Toward a New Philosophical Theology Based on Intersubjectivity

By Bracken, Joseph A. | Theological Studies, December 1998 | Go to article overview

Toward a New Philosophical Theology Based on Intersubjectivity


Bracken, Joseph A., Theological Studies


[Editor's note: Contrary to the view of two prominent French Roman Catholic philosophers and theologians, Jean-Luc Marion and Louis-Marie Chauvet, the author argues for the continued validity of metaphysics as a logical foundation for systematic theology today, provided that one rethinks metaphysics in the light of a new logic of intersubjectivity.]

The critique of classical metaphysics initiated by Martin Heidegger earlier in this century and then carried forward by a variety of other contemporary philosophers, such as Jacques Derrida, Emmanuel Levinas, and Richard Rorty, has been greeted with enthusiasm by "liberals" who are trying to rid themselves of what they see as the adverse effects of "totalizing" thought in Western philosophy, and with suspicion or even hostility by "conservatives" who fear a loss of objectivity if metaphysical ways of thinking are simply abandoned. Still a third group of philosophers has been working at a "reconstruction" of metaphysics along lines more amenable to habits of thought already operative in the natural and social sciences. David Griffin, for example, is the editor of a series in "constructive postmodern thought" published by the State University of New York Press, to which he himself has contributed.(1) With this third group I align myself because, while I am sympathetic to the "deconstructive" critique of classical metaphysics by Heidegger, Derrida, and others, I am profoundly uneasy at the prospect of constructing a contemporary theological worldview without an underlying philosophical scheme to give it a stronger claim to objectivity and academic respectability.
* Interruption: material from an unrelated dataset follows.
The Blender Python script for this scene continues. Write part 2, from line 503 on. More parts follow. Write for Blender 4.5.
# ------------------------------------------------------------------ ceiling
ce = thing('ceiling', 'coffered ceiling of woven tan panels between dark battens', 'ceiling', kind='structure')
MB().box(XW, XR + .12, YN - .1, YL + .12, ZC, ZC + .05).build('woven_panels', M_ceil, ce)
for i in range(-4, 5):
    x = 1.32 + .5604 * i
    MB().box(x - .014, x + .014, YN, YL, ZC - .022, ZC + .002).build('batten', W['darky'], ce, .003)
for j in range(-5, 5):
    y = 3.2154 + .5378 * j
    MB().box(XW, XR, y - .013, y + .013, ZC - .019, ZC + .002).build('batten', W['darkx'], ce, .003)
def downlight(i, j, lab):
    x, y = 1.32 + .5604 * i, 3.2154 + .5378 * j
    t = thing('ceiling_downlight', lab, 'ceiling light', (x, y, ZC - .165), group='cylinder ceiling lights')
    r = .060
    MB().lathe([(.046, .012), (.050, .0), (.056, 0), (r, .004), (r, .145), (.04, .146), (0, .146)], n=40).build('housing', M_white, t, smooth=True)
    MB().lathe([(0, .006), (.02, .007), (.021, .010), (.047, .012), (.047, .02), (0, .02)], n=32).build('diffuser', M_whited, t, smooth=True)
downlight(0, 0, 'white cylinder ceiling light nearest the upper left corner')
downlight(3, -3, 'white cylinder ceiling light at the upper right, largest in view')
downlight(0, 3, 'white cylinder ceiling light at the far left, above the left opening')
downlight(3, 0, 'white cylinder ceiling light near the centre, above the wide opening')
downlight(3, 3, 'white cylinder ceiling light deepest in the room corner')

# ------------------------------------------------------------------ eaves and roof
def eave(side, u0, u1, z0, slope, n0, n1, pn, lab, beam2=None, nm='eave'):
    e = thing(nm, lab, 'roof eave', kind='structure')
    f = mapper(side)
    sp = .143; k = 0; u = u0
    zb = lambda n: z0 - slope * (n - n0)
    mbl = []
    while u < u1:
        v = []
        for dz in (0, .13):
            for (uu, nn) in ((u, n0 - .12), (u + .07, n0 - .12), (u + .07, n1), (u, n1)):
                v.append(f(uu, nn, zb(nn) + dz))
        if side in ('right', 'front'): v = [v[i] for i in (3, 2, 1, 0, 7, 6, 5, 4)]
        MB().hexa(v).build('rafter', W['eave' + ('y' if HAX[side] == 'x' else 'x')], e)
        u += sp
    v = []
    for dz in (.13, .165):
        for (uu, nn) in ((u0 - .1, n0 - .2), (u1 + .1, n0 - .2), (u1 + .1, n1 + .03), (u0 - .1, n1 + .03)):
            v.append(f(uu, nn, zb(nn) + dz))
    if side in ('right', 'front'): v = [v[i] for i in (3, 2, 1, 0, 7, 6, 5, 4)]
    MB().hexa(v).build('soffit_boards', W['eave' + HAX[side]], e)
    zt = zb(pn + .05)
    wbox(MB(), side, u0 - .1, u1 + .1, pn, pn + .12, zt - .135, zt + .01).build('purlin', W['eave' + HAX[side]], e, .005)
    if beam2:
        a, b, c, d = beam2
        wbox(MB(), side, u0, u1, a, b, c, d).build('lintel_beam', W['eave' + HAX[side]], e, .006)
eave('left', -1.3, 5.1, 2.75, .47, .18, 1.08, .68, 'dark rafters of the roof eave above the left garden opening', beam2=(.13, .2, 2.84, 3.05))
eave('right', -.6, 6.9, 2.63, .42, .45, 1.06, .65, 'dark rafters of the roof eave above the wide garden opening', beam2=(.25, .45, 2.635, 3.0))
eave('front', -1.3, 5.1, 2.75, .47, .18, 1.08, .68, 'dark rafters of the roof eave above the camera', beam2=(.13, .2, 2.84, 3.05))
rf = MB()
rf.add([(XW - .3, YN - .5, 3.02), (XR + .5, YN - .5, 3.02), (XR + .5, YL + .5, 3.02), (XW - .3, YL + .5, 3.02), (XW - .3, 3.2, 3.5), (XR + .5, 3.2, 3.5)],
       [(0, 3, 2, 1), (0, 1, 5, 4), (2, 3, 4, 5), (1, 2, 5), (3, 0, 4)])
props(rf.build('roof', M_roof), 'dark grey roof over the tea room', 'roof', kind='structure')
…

Moreover, I likewise concur with Griffin, Cobb, and others who have published in the SUNY series mentioned above, that resources for a "reconstructive" metaphysics are available in the North American philosophical tradition. In the present article, accordingly, I will indicate how the philosophy of Alfred North Whitehead, albeit with some modest changes,(2) can be used to set forth a "reconstructive" philosophical theology based on intersubjectivity that in my judgment meets the challenge of Heidegger, Derrida, Levinas, and others with respect to the "totalizing" character of classical metaphysics. That is, a theoretical scheme grounded in universal intersubjectivity should be open and incomplete since its ultimate components are by definition interrelated subjects of experience in process of development rather than fixed objects of thought within an a priori causal scheme (as in classical metaphysics). Universality or metaphysical generality should, moreover, still be present in this new philosophical theology based on intersubjectivity, but with the qualification that objectivity is grounded in habit or repetition of pattern among subjects of experience rather than in fixed essences within a pregiven causal scheme.

To provide a counterpoint for my reflections in this article, I will review the work of two prominent French Roman Catholic philosopher-theologians, namely, Jean-Luc Marion and Louis-Marie Chauvet, who have drawn up their own highly imaginative response to the work of Heidegger, Derrida, and others. Yet, while their response is a deliberately nonmetaphysical approach to Roman Catholic belief and practice, my suggestion here will be that, on the contrary, their "symbolic" approach to theology could itself be incorporated into a philosophical scheme based on the premise of universal intersubjectivity. Thus in my view there is no need for Marion and Chauvet to abandon metaphysical modes of thought altogether but only to revise them properly. To be specific, in reviewing the work of Marion, I will focus on what I regard as the apophatic character of both human and divine subjectivity, that is, the inability of a subject of experience fully to be described in objective terms. Thus subjectivity, whether human or divine, is always "transcendent" of whatever is said about it. Then, in taking note of the work of Chauvet, I will indicate how subjects of experience in their dynamic interrelation nevertheless create objective patterns or structures of intelligibility which constitute an enduring social order within which they continue to address one another.